2 契約の内容に適合しないことが買主の責めに帰すべき事由によるものであるときは、買主は前項に規定する請求をすることができない。」

新設②(代金減額請求権)
「引渡し時において、本件目的物が第○条に定める品質及び性能を有しない場合、その他本契約の内容に適合しない場合は、買主は売主に対して代金減額請求をすることができる。ただし、契約の内容に適合しないことが買主の責めに帰すべき事由によるものであるときは、この限りでない。」

(3)「隠れた瑕疵に気づいてから1年以内に権利行使」が「契約に適合しない事実に気づいてから1年以内に通知」に変わったため、その部分を変更する必要があります。

変更例
変更前(瑕疵担保責任の追及期間)
「1 買主は、本件目的物に隠れた瑕疵があることを知った時から1年以内に限り、売主に対する損害賠償請求をすることができる。
2 隠れた瑕疵があることにより契約の目的を達成することができない場合は、前項に定める期間に限り、買主は本契約の解除をすることができる。」

変更後(買主による通知)
「買主は、本件目的物が契約の内容に適合しないことを知った時から1年以内に売主に対してその旨を通知しなければ、契約の内容に適合しない事実を理由とする追完請求、代金減額請求、損害賠償請求及び本契約の解除をすることができない。
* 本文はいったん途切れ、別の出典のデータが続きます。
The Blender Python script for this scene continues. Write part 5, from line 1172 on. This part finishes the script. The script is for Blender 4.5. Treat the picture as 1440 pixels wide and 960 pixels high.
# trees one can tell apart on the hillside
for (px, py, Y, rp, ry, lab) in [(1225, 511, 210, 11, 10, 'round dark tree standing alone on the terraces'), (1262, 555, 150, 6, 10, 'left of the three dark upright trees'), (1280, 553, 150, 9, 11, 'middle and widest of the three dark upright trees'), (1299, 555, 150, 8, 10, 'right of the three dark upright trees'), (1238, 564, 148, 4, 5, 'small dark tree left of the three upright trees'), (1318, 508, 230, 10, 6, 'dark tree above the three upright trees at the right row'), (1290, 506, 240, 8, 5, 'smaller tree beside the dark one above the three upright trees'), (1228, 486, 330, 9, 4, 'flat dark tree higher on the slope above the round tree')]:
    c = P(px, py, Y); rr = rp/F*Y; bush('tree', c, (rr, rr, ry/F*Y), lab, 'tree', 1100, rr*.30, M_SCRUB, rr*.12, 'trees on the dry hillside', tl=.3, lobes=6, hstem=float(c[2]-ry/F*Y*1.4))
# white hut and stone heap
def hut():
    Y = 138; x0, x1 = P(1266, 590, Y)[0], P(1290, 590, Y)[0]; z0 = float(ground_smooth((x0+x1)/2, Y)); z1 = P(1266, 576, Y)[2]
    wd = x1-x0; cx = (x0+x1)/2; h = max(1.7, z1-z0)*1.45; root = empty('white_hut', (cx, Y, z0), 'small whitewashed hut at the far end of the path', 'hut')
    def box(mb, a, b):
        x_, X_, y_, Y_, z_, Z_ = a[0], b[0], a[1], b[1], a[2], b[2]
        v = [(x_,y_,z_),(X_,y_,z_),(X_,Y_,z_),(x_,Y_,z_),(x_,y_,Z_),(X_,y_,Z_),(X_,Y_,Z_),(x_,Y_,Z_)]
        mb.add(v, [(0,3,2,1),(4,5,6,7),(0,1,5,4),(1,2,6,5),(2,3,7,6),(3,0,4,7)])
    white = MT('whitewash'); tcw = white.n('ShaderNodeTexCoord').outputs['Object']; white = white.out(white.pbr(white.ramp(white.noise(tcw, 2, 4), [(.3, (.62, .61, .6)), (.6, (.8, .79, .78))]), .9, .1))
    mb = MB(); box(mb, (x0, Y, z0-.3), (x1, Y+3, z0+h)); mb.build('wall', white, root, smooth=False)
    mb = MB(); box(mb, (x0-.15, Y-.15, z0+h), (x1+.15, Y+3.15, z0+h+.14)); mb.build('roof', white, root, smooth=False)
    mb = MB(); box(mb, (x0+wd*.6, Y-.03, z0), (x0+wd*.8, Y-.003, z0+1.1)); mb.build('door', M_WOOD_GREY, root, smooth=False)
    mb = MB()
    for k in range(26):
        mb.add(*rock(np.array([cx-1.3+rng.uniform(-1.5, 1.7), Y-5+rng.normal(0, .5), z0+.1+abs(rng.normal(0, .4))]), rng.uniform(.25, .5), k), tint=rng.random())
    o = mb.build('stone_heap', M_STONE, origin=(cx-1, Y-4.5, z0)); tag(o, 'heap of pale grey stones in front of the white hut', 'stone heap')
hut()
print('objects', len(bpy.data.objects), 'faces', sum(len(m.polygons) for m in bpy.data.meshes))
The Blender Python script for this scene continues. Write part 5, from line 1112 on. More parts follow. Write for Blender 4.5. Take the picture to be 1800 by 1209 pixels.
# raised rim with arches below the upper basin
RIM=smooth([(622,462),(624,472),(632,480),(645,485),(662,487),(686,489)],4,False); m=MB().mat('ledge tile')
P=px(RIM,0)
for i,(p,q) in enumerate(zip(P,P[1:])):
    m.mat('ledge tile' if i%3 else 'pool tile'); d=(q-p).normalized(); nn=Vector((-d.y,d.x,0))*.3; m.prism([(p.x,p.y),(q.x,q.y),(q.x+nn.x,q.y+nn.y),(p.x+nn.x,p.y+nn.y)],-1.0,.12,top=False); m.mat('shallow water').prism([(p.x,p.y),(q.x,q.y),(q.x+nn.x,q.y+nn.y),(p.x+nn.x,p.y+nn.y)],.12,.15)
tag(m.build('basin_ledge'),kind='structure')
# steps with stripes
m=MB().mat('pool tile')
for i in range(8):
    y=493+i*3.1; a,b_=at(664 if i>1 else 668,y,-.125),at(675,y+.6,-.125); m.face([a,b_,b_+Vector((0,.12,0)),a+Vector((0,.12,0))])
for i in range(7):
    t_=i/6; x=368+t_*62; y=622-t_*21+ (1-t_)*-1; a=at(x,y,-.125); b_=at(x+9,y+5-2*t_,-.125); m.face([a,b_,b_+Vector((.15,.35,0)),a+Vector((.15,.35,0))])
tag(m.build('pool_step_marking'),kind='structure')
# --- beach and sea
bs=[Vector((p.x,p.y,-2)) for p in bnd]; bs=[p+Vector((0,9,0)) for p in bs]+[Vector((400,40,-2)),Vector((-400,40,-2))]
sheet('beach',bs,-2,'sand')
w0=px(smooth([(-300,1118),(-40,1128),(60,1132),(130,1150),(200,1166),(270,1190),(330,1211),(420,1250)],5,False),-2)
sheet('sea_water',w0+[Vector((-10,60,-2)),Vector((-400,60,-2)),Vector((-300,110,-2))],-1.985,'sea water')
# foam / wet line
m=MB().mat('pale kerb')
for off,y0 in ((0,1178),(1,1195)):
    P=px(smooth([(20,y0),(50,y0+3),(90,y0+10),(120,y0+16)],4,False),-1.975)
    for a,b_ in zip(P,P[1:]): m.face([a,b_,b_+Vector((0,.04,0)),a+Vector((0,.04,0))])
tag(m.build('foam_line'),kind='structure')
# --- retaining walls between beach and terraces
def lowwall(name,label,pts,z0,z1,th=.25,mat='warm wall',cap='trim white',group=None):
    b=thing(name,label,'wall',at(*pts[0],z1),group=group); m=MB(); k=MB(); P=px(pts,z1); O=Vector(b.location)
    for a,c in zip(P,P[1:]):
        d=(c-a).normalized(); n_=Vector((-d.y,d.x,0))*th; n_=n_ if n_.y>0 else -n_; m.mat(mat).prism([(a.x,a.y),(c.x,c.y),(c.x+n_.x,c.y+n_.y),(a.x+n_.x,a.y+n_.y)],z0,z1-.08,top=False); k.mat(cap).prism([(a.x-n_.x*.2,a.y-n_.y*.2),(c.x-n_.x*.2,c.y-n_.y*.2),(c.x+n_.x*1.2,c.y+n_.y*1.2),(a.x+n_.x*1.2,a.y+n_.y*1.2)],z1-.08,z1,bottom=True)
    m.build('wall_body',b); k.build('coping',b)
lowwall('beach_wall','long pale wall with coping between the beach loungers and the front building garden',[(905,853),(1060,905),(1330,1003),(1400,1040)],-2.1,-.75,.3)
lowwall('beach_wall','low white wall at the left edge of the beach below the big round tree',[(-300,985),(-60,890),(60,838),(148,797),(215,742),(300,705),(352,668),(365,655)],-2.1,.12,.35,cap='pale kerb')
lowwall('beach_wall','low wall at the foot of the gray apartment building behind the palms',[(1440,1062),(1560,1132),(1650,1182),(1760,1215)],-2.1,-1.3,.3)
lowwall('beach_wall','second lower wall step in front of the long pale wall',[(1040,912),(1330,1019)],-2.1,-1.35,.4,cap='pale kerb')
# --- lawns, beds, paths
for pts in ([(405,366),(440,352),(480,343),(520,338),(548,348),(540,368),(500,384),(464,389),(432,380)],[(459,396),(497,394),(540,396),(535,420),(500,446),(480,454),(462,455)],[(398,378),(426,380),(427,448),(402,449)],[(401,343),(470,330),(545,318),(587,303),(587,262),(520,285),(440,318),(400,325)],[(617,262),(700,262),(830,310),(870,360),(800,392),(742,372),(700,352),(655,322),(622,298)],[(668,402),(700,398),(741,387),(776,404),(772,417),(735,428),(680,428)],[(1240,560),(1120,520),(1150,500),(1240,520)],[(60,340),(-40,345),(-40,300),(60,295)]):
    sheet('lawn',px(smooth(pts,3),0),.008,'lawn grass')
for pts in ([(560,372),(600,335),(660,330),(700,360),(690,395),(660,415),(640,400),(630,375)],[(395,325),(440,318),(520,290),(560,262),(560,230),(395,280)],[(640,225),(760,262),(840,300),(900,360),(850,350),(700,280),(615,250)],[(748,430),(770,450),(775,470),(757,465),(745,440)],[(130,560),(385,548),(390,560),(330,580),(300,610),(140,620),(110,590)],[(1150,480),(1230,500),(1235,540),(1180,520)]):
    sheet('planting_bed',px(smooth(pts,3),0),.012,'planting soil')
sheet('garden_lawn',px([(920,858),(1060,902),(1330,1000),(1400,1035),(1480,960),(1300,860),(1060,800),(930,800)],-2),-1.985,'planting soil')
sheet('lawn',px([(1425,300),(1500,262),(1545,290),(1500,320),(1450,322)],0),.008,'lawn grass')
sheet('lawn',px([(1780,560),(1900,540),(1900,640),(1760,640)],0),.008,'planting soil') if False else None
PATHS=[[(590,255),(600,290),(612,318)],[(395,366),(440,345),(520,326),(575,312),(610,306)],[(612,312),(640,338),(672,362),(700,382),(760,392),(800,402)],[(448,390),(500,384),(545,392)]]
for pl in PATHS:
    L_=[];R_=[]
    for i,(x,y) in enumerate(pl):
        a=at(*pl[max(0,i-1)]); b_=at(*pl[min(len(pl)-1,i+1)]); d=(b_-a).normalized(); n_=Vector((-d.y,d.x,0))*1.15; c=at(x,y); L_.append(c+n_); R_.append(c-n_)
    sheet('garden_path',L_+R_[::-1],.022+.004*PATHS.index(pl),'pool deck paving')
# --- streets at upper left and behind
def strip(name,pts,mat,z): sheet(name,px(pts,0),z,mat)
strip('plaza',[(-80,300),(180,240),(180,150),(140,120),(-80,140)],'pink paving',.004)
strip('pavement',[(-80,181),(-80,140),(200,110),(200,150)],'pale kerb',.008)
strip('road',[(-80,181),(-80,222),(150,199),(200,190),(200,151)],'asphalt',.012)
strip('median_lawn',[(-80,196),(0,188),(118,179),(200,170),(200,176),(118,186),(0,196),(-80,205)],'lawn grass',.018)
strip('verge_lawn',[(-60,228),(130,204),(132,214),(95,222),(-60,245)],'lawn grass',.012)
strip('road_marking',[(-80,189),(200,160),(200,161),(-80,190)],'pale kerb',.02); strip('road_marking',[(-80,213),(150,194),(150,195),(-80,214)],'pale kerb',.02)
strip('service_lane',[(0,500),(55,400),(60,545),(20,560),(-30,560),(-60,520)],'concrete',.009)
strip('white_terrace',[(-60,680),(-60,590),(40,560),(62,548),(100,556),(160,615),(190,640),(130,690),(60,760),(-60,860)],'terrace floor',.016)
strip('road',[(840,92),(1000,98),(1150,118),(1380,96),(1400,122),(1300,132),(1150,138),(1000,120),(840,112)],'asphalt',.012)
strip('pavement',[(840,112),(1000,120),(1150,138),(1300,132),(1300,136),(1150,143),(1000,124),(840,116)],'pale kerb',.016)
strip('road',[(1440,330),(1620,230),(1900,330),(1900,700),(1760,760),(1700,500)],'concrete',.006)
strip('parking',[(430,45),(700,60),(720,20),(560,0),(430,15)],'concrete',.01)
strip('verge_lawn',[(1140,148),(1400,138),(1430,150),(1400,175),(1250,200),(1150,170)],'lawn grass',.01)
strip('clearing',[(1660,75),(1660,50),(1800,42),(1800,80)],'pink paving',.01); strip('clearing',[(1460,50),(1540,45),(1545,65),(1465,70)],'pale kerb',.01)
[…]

」

いつから適用になるか

売主の瑕疵担保責任に関する改正民法は、2020年4月1日から適用されます。

この日を施行日といいますが、施行日と売買契約をした日のどちらが先であるかによって、現行民法と改正民法のどちらが適用されるかが決まります。

施行日前に売買契約をした場合には現行民法が適用され、施行日以後に売買契約をした場合には改正民法が適用されます。